For my Glass-scapes series, I employ a complex process to photograph backgrounds of museum dioramas at the American Museum of Natural History. The set-up involves three different cameras, the first two functioning solely as viewing devices. First, I place a large-format (4 x 5 in.) camera on a tripod in front of the diorama. Next, I hold a Hasselblad camera in front of the viewfinder of the first camera, revealing what it “sees.” This immediately makes the scene itself appear more artificially two-dimensional. I then add a third camera that “looks into” the Hasselblad’s viewfinder. The target feature of the viewfinder, the crosshairs, make me feel like a hunter, and that element remains visible in the resulting photograph. This arrangement also creates a dark frame around the view, further distancing us from the original brightly-painted backgrounds of the dioramas while inviting us into what seems like a secret world. The word “magic” often occurs to me when talking about this body of work, which evokes for me the fantastical places of my childhood memories.

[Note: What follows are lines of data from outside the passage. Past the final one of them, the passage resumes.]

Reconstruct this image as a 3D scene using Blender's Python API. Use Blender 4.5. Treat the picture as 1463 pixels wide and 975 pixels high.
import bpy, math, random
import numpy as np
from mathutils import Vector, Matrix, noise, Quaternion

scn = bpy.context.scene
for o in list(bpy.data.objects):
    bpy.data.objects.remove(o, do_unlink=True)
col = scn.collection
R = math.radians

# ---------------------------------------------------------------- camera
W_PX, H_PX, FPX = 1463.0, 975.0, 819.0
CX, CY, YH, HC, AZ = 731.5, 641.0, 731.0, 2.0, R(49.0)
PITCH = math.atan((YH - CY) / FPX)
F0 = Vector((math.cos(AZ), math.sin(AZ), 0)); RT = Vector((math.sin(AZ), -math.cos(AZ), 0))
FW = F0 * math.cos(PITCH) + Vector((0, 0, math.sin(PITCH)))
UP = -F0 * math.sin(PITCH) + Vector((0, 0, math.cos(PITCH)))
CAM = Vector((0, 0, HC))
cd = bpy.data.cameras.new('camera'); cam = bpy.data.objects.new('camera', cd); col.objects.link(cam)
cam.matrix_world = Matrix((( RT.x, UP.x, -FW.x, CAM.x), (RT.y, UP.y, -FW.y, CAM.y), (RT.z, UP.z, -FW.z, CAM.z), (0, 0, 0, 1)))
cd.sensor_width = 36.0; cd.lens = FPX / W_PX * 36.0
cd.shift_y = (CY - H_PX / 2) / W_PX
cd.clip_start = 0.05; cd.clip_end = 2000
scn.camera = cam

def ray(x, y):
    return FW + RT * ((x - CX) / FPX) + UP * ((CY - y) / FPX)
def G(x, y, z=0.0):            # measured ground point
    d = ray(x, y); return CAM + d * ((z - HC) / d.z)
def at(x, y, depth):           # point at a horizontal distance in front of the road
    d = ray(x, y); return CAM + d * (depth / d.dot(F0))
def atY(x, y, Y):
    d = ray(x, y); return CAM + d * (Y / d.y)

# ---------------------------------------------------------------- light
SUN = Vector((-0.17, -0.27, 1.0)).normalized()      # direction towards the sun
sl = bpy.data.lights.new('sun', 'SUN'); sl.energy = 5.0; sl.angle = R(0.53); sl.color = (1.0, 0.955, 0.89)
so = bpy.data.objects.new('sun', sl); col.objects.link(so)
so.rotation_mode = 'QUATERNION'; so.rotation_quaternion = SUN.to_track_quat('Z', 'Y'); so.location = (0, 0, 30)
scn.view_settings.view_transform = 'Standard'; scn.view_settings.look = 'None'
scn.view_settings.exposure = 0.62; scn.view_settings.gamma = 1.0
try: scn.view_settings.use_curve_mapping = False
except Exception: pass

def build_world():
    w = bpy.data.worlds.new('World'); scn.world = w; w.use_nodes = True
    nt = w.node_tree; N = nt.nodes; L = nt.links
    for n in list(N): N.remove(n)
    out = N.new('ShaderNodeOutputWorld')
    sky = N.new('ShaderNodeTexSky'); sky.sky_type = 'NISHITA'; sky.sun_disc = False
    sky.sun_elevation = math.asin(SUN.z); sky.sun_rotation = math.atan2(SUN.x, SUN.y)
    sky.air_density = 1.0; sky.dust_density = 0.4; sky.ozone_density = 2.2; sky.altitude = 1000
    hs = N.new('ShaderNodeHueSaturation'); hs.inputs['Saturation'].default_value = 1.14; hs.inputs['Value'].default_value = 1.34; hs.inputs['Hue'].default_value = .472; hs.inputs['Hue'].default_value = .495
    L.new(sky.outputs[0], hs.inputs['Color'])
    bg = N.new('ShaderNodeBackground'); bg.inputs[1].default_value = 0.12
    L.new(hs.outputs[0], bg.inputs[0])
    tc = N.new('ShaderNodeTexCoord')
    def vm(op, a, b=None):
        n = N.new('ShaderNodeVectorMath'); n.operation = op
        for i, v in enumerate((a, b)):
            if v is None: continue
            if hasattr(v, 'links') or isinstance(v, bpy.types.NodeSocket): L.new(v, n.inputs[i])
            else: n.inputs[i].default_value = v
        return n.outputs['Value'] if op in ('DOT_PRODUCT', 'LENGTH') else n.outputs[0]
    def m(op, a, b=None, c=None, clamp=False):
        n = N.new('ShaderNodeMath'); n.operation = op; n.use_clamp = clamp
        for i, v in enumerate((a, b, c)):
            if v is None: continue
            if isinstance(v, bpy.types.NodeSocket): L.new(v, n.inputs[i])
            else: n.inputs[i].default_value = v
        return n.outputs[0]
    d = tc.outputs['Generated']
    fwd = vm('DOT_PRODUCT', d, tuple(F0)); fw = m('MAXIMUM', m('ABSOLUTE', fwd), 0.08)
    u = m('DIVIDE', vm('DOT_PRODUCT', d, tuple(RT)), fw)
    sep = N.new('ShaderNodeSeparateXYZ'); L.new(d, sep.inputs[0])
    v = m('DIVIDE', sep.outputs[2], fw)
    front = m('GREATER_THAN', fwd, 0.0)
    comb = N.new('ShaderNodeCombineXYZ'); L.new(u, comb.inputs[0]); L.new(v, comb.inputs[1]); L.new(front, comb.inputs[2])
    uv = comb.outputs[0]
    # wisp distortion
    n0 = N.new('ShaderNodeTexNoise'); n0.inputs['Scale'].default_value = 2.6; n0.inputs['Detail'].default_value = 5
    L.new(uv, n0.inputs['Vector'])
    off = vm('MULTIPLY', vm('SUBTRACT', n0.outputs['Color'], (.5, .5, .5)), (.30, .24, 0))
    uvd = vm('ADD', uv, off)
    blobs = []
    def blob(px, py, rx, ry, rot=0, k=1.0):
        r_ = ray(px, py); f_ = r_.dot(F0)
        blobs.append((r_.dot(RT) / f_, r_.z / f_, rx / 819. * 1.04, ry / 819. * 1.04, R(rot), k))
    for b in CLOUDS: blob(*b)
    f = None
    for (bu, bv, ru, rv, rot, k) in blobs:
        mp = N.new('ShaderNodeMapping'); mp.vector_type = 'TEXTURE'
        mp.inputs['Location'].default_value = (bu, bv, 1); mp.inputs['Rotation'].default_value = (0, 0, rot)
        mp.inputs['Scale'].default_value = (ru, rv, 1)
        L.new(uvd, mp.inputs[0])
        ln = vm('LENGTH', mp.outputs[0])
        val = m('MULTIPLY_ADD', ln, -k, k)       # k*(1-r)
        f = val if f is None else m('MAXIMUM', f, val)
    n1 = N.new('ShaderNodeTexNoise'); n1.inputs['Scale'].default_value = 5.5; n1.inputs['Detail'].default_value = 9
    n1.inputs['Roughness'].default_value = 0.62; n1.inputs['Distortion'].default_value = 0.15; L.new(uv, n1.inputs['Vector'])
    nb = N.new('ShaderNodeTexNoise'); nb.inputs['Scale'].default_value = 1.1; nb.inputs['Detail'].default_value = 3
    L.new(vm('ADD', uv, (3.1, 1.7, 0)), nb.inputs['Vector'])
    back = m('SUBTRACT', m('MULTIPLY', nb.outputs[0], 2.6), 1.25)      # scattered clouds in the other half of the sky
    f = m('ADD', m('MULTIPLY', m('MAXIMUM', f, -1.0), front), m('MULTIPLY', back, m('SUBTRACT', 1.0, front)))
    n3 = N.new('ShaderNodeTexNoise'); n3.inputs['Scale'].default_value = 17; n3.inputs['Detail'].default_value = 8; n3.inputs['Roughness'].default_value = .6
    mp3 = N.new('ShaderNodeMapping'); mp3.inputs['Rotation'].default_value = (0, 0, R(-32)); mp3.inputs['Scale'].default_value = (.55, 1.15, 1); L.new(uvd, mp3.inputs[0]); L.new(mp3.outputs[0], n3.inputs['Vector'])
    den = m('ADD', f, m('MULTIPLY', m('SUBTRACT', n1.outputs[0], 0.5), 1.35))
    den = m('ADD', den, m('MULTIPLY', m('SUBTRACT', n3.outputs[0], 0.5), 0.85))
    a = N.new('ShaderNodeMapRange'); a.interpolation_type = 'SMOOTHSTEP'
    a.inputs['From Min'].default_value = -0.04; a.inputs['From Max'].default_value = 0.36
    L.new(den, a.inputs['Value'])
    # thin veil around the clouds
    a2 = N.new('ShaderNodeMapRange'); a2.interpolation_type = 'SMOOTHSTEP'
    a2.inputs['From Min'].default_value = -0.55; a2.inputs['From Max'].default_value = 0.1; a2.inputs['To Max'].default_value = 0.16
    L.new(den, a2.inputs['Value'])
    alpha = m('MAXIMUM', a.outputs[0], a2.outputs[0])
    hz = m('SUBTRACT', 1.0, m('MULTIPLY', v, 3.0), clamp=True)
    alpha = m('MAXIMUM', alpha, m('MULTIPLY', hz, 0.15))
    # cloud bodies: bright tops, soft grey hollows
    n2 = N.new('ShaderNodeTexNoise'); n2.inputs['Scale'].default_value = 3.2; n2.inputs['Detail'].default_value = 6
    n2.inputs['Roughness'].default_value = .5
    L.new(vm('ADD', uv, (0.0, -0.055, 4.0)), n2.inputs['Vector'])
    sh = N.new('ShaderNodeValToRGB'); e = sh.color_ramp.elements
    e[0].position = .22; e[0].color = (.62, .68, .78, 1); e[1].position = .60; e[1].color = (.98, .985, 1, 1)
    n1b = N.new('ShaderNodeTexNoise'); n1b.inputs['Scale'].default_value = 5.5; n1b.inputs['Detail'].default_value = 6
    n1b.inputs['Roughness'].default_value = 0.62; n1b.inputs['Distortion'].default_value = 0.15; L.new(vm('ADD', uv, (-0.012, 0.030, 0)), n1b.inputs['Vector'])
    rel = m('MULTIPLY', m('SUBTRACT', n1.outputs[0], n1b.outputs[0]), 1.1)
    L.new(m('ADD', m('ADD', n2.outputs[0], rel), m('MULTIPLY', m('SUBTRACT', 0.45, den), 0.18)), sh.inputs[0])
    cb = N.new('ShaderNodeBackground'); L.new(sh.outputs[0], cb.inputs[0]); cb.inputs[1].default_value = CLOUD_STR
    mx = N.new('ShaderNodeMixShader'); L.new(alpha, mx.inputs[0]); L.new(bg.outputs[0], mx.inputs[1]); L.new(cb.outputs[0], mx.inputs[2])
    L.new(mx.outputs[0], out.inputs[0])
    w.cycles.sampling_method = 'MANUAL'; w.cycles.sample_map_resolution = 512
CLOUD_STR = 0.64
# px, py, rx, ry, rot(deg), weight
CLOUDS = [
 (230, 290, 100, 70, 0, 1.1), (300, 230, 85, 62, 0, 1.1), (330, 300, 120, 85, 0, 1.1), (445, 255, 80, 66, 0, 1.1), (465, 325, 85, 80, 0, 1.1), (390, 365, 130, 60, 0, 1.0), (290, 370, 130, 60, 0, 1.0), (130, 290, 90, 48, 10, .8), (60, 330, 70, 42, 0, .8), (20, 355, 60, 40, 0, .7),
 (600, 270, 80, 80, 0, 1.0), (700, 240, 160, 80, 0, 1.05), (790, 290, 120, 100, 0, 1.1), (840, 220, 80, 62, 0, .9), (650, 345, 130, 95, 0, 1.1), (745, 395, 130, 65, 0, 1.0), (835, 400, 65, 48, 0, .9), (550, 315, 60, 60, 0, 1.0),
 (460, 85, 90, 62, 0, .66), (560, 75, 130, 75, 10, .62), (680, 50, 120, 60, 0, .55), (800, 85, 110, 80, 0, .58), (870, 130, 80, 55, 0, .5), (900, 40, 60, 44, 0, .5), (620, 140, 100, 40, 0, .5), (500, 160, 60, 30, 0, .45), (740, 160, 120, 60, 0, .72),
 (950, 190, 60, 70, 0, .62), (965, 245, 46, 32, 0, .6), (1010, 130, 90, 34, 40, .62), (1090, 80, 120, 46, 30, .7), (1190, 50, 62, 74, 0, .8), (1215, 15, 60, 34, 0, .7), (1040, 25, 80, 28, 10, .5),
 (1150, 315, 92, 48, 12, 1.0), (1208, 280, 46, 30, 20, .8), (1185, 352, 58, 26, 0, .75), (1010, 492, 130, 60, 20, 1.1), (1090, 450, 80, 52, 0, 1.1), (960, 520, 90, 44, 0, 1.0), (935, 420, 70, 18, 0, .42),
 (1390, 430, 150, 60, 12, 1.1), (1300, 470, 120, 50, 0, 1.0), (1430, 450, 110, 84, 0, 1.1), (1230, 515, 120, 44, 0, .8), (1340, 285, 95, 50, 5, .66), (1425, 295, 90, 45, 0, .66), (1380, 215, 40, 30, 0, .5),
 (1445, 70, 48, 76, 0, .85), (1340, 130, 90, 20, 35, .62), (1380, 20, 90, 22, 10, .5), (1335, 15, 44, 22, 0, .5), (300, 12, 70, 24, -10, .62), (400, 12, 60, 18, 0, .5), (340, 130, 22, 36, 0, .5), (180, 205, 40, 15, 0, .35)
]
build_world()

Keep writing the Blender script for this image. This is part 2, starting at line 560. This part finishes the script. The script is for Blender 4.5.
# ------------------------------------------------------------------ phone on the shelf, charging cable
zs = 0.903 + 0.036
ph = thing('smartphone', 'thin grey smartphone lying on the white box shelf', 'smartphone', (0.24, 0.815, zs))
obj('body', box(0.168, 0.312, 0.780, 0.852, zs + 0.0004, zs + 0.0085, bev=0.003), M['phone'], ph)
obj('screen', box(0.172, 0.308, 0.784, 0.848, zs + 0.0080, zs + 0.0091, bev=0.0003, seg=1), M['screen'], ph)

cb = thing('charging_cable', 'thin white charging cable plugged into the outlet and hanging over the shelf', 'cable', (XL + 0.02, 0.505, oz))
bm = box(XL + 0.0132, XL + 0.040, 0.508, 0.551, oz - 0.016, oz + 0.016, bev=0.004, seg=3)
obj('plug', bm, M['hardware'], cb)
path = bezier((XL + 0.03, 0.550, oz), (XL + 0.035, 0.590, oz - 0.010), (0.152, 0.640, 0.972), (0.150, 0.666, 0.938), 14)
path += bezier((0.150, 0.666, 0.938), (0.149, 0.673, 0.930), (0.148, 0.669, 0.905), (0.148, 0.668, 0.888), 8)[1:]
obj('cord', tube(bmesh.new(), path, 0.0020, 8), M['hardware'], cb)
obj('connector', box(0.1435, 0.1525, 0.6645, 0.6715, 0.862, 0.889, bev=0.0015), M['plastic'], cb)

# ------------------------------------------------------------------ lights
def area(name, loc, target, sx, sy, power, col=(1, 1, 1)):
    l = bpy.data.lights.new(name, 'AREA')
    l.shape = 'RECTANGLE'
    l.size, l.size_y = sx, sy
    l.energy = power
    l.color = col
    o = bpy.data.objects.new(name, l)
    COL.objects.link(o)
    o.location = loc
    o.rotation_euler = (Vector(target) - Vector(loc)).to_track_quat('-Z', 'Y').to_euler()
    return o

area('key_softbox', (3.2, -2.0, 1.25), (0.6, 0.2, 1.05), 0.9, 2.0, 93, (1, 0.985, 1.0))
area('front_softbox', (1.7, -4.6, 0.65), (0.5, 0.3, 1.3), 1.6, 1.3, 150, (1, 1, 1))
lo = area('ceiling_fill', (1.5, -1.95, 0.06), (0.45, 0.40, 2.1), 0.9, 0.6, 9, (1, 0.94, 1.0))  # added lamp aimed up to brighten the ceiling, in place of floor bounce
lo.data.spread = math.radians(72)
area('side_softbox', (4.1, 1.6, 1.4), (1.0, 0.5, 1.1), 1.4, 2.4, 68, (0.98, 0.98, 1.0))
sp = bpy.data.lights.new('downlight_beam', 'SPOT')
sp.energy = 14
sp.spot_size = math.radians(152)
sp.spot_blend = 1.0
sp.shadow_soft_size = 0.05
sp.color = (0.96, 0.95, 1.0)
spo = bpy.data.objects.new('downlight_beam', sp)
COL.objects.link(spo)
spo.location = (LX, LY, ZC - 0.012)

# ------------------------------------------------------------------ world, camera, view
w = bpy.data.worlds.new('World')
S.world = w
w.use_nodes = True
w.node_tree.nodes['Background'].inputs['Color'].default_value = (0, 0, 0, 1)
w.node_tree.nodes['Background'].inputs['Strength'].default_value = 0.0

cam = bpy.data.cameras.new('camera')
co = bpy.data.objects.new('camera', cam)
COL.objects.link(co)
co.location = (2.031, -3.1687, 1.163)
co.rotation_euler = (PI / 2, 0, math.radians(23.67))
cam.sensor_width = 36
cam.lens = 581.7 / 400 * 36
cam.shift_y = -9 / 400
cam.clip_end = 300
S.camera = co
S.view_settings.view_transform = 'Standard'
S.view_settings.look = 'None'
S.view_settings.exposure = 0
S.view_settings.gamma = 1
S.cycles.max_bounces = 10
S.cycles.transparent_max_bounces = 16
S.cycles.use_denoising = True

A major theme here is the interplay between “rough” nature and multiple degrees of artifice. The painters of the diorama backgrounds have already transformed nature (or documentary photographs of nature) into art; I then select parts of these backgrounds to photograph, creating new images with a very different look and feel. In these photos I try to offer works for sensory delectation as well as prompts to an array of associations. Depending on the viewer, these might include the idea of “raw” reality being constantly mediated through images and the confusions that result—e.g., the degree to which these are “real” views (did the photographer stand before such natural elements?) versus the degree to which they’re re-constructed, and to what ends. Given their origins in the dioramas, they might recall photography’s history as a tool implicated in domination. Thus, while I feel a childlike innocence in viewing the illuminated scene at center, devoid of humans, the surrounding penumbra may evoke somber reflections on the dark sides of humanity’s interactions with other living beings, including human competitors for the land’s riches. The occasional presentation of the Glass-scapes as an old-fashioned slide show might further remind us of this antiquated and highly artificial manner of bringing far-off worlds to the viewer within changing artistic and ideological frameworks.